Customer Buying Cycle: Close
Explore the fifth stage of the customer buying cycle
Turning a Prospect into a Customer
Now that you have segmented your contacts and picked the hot prospects, it’s time to start nurturing the others through your sales pipeline
There are a couple of ways our users do this. The most popular is to either manually progress them or create work-flow automation based upon their engagement. That means you can progress your contacts to the next stage of your sales process. You can drag and drop the contact along and see all their details in a single click.
Alternatively, you can use the segmented contacts to send targeted mails that will support you, driving more engagement and enquiries.
When you are at this stage of the sales cycle, it is often best to pick up the phone. As they’re the customers you’ve nurtured, typically this will only be a handful of contacts. Base it around the intelligence that popcorn has generated: you should be able to have a meaningful conversation from it.
Our users sometimes find they can either generate too many or not enough hot prospects. This is where you can adjust the scoring, to refine what is flagged as a hot, warm or cool prospect, which will then all be automatically added into your New Prospects sales pipeline.
Sales pipelines are a simple and visual way of managing your sales process. You can easily evolve it with your sales process as you refine it.
What is a business thinking?
Businesses are striking while the iron is hot; this is the last stretch to convince customers to choose them.
A business can:
- Finish acquisition campaigns for customers
- Adjust prospect scoring to better suit possible customers
- Call to close a sale
- Initiate customer retention campaigns
Businesses need to persuade customers that they are the ones worth the customer’s time. Combining the intelligence you’ve gathered on the individual should make this process easier.

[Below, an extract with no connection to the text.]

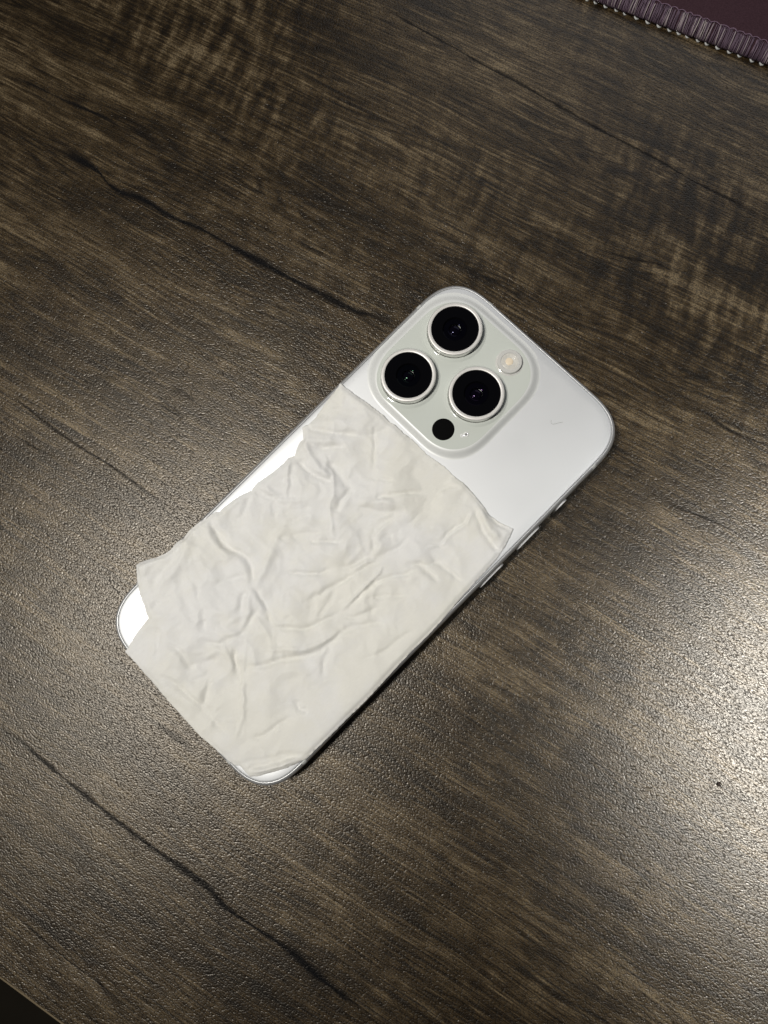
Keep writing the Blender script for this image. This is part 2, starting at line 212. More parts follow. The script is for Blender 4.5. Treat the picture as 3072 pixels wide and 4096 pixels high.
        tc = q.math('ADD', q.math('MULTIPLY', fc.outputs[0], t1-t0), t0)
        d = q.math('ABSOLUTE', q.math('ADD', q.math('ADD', q.math('SUBTRACT', t, tc), wob), ragged))
        wd = q.math('MULTIPLY', q.mapr(wid, 0.36, 0.64, 0.25, 1.6), width)
        prof = q.mapr(q.math('DIVIDE', d, wd), 0.15, 1.7, 1, 0, 'SMOOTHSTEP')
        ends = q.math('MULTIPLY', q.mapr(s, s0-1, s0+14 if s0 > -215 else s0, 0, 1), q.mapr(s, s1-14, s1+1, 1, 0))
        k = q.math('MULTIPLY', q.math('MULTIPLY', prof, ends), stren)
        crack = k if crack is None else q.math('MAXIMUM', crack, k)
    for (bs, bt) in BLOTS:
        dx = q.math('MULTIPLY', q.math('SUBTRACT', s, bs), 1/5.0); dy = q.math('MULTIPLY', q.math('SUBTRACT', q.math('ADD', t, wob), bt), 1/0.9)
        d = q.math('ADD', q.math('ADD', q.math('MULTIPLY', dx, dx), q.math('MULTIPLY', dy, dy)), q.math('MULTIPLY', q.math('SUBTRACT', fine, 0.5), 4.0))
        crack = q.math('MAXIMUM', crack, q.mapr(d, 0.0, 1.8, 0.5, 0, 'SMOOTHSTEP'))
    col = q.mix(q.math('MULTIPLY', crack, 0.95), col, (0.005, 0.0055, 0.007, 1))
    # embossed pebble texture of the laminate
    nv = q.node('ShaderNodeTexNoise', noise_dimensions='3D'); q.l.new(v, nv.inputs['Vector']); nv.inputs['Scale'].default_value = 0.9; nv.inputs['Detail'].default_value = 2
    va = q.node('ShaderNodeVectorMath', operation='MULTIPLY_ADD'); q.l.new(nv.outputs['Color'], va.inputs[0]); va.inputs[1].default_value = (0.9, 0.9, 0.0); q.l.new(v, va.inputs[2])
    mp = q.node('ShaderNodeMapping'); q.l.new(va.outputs[0], mp.inputs[0]); mp.inputs['Rotation'].default_value = (0, 0, math.radians(-38)); mp.inputs['Scale'].default_value = (1.0, 1.45, 1.0)
    def vor(scale, feature='DISTANCE_TO_EDGE'):
        n = q.node('ShaderNodeTexVoronoi', voronoi_dimensions='2D', feature=feature); q.l.new(mp.outputs[0], n.inputs['Vector']); n.inputs['Scale'].default_value = scale; return n
    vs = q.node('ShaderNodeTexVoronoi', voronoi_dimensions='2D', feature='SMOOTH_F1'); q.l.new(mp.outputs[0], vs.inputs['Vector']); vs.inputs['Scale'].default_value = 1.65; vs.inputs['Smoothness'].default_value = 0.35
    d1 = vs.outputs['Distance']; e = q.mapr(d1, 0.22, 0.62, 1, 0, 'SMOOTHSTEP')
    hgt = q.math('ADD', q.math('MULTIPLY', q.math('MULTIPLY', d1, d1), -1.6), q.math('MULTIPLY', q.noise(v, 1.6, 1.0, 0.5), 0.45))
    hgt = q.math('SUBTRACT', hgt, q.math('MULTIPLY', q.math('MAXIMUM', q.math('MULTIPLY', hair, 0.5), crack), 0.5))
    bmp = q.bump(hgt, 0.000045, 1.0)
    dk = q.mapr(e, 0, 1, 0.5, 1.15)         # darker colour in the grooves of the emboss
    col = q.mix(1.0, col, q.comb(dk, dk, dk), 'MULTIPLY')
    rg = q.mapr(q.noise(v, 0.5, 3.0), 0.3, 0.7, 0.30, 0.36)
    return q.P(Base_Color=col, Roughness=rg, Normal=bmp, Specular_IOR_Level=q.mapr(crack, 0, 1, 0.6, 0.12), Specular_Tint=(1.0, 0.93, 0.83, 1))

def frosted():
    q = NT('frosted_white_glass'); v = q.objmm()
    n = q.noise(v, 9.0, 2.0, 0.6); sm = q.noise(v, 0.06, 3.0, 0.6)
    return q.P(Base_Color=(0.80, 0.815, 0.83, 1), Metallic=0.5, Roughness=q.mapr(sm, 0.35, 0.65, 0.47, 0.51), Normal=q.bump(n, 0.000004, 1.0), Specular_IOR_Level=0.75)
def ramp_white():
    q = NT('satin_white_glass'); v = q.objmm(); n = q.noise(v, 9.0, 2.0, 0.6)
    return q.P(Base_Color=(0.79, 0.805, 0.795, 1), Metallic=0.10, Roughness=0.44, Normal=q.bump(n, 0.000003, 1.0), Specular_IOR_Level=0.8)
def gloss_white():
    q = NT('polished_white_glass'); v = q.objmm()
    sm = q.noise(v, 0.5, 4.0, 0.7); sp = q.noise(v, 3.2, 1.0)
    r = q.mapr(sm, 0.45, 0.8, 0.06, 0.15)
    col = q.mix(q.mapr(sp, 0.76, 0.82, 0, 0.5), (0.65, 0.685, 0.64, 1), (0.9, 0.85, 0.85, 1))
    return q.P(Base_Color=col, Roughness=r, Specular_IOR_Level=0.6)
def titanium(name, col, rough, br=0.0, met=1.0):
    q = NT(name); v = q.objmm(); X = q.sep(v)
    n = q.noise(q.comb(q.math('MULTIPLY', X[0], 0.3), q.math('MULTIPLY', X[1], 0.3), q.math('MULTIPLY', X[2], 14.0)), 1.0, 3.0, 0.6)
    g = q.noise(v, 11.0, 1.0)
    return q.P(Base_Color=(*col, 1), Metallic=met, Roughness=q.mapr(n, 0.3, 0.7, rough-0.05, rough+0.06), Normal=q.bump(g, 0.000001+br, 1.0))
def ring_metal():
    q = NT('blasted_ring_metal'); v = q.objmm(); g = q.noise(v, 5.0, 2.0, 0.7)
    c = q.mix(q.mapr(g, 0.3, 0.7, 0, 1), (0.76, 0.745, 0.72, 1), (0.86, 0.84, 0.81, 1))
    return q.P(Base_Color=c, Metallic=0.3, Roughness=0.42, Normal=q.bump(g, 0.00001, 1.0))
def tissue_mat():
    q = NT('damp_white_tissue'); v = q.objmm(); X = q.sep(v)
    fib = q.noise(q.comb(q.math('MULTIPLY', X[0], 2.4), q.math('MULTIPLY', X[1], 0.8), X[2]), 1.0, 4.0, 0.65, 0.4)
    cl = q.noise(v, 0.045, 3.0, 0.55); cl2 = q.noise(v, 0.22, 3.0, 0.6)
    col = q.mix(q.mapr(q.math('ADD', cl, q.math('MULTIPLY', cl2, 0.3)), 0.50, 0.82, 0, 1, 'SMOOTHSTEP'), (0.89, 0.885, 0.865, 1), (0.885, 0.87, 0.80, 1))
    col = q.mix(q.mapr(fib, 0.35, 0.7, 0.10, 0.0), col, (0.60, 0.59, 0.55, 1))
    spk = q.noise(v, 1.6, 1.0)
    fl = q.mapr(q.noise(q.comb(q.math('MULTIPLY', X[0], 1.7), q.math('MULTIPLY', X[1], 3.4), 7.0), 1.0, 1.0), 0.70, 0.76, 0, 1)
    rg = q.mapr(fl, 0, 1, 0.62, 0.28)
    q.P(Base_Color=col, Roughness=rg, Normal=q.bump(fib, 0.00005, 0.9), Subsurface_Weight=0.12, Subsurface_Scale=0.0012, Specular_IOR_Level=0.35)
    q.b.inputs['Subsurface Radius'].default_value = (1.0, 0.95, 0.8)
    return q.m
def fabric():
    q = NT('purple_mat_cloth'); v = q.objmm()
    f = q.noise(v, 3.0, 3.0, 0.7); g = q.noise(v, 0.15, 2.0)
    c = q.mix(q.mapr(f, 0.3, 0.7, 0, 1), (0.032, 0.014, 0.020, 1), (0.066, 0.033, 0.043, 1))
    return q.P(Base_Color=c, Roughness=0.9, Normal=q.bump(f, 0.00012, 1.0), Specular_IOR_Level=0.2)
def thread(name, a, b):
    q = NT(name); v = q.objmm(); n = q.noise(q.comb(q.math('MULTIPLY', q.sep(v)[0], 3.2), 0.0, 0.0), 1.0, 2.0, 0.6)
    f = q.noise(v, 9.0, 2.0)
    c = q.mix(q.mapr(n, 0.35, 0.68, 0, 1), (*a, 1), (*b, 1)); c = q.mix(q.mapr(f, 0.3, 0.7, 0.35, 0), c, (0.02, 0.012, 0.02, 1))
    return q.P(Base_Color=c, Roughness=0.7)
M_wood = wood(); M_frost = frosted(); M_gloss = gloss_white()
M_ti = titanium('titanium_frame', (0.60, 0.605, 0.61), 0.42, 0.0, 0.65); M_steel = titanium('polished_ring_steel', (0.74, 0.73, 0.72), 0.12)
M_ring = ring_metal(); M_black = simple('black_lens_mask', (0.0022, 0.0022, 0.003), 0.06, Specular_IOR_Level=0.28)
M_groove = simple('dark_seam_gasket', (0.06, 0.06, 0.06), 0.6)
M_band = simple('antenna_plastic', (0.55, 0.56, 0.55), 0.5)
M_matte = simple('sensor_black', (0.002, 0.002, 0.0022), 0.7, Specular_IOR_Level=0.05)
M_button = simple('satin_button_metal', (0.80, 0.80, 0.79), 0.45, Metallic=0.25)
M_screen = simple('screen_glass_black', (0.005, 0.005, 0.006), 0.08)

# ---------------------------------------------------------------- setting
fl = mesh('floor', [(-2500,-2500,0),(2500,-2500,0),(2500,2500,0),(-2500,2500,0)], [(0,1,2,3)], None, None, False)
fl.location.z = -740*MM
q = NT('dim_brown_floor'); v = q.objmm(); fn = q.noise(v, 0.02, 4.0)
fl.data.materials.append(q.P(Base_Color=q.mix(fn, (0.16, 0.125, 0.07, 1), (0.24, 0.19, 0.12, 1)), Roughness=0.7)); fl['kind'] = 'structure'

TH = math.radians(14.4); ET = -161.5
desk = thing('desk', 'dark brown wood-grain laminate desk top with long black cracks and thin pale front edge', 'desk', (0,0,0), TH)
# table top: flat sheet dense enough only for shading, real thickness below
x0, x1, y0, y1 = -620, 620, ET+0.9, 460
mesh('tabletop', [(x0,y0,0),(x1,y0,0),(x1,y1,0),(x0,y1,0),(x0,y0,-25),(x1,y0,-25),(x1,y1,-25),(x0,y1,-25)],
     [(0,1,2,3),(4,7,6,5),(0,4,5,1),(1,5,6,2),(2,6,7,3),(3,7,4,0)], desk, M_wood, False)
prof = [(0.0,-25.0),(-0.9,-25.0),(-0.9,-1.0),(-0.82,-0.55),(-0.62,-0.2),(-0.3,-0.02),(0.0,0.02)]
V = [(x0, y0+a, b) for a, b in prof]+[(x1, y0+a, b) for a, b in prof]; n = len(prof)
q = NT('edge_band_plastic'); v = q.objmm(); X = q.sep(v); en = q.noise(q.comb(q.math('MULTIPLY', X[0], 0.12), q.math('MULTIPLY', X[1], 2.0), q.math('MULTIPLY', X[2], 0.4)), 1.0, 3.0, 0.6)
M_edge = q.P(Base_Color=q.mix(en, (0.16, 0.12, 0.07, 1), (0.30, 0.24, 0.15, 1)), Roughness=0.45)
mesh('edge_band', V, [(i, i+n, i+1+n, i+1) for i in range(n-1)], desk, M_edge)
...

What is a customer thinking?
Customers are looking for reassurance about their decision to buy from you; a business needs to prove that decision will be worth it.
A customer is:
- Asking about competition
- Looking for reassurance
- Waiting to be convinced on value for money
- Cycling through competition to eliminate other possibilities
Customers want to feel secure in their decision. As soon as you give them a reason to feel secure, they are likely to accept you as their chosen business. Fail to answer any of their questions and they will fall back on alternatives.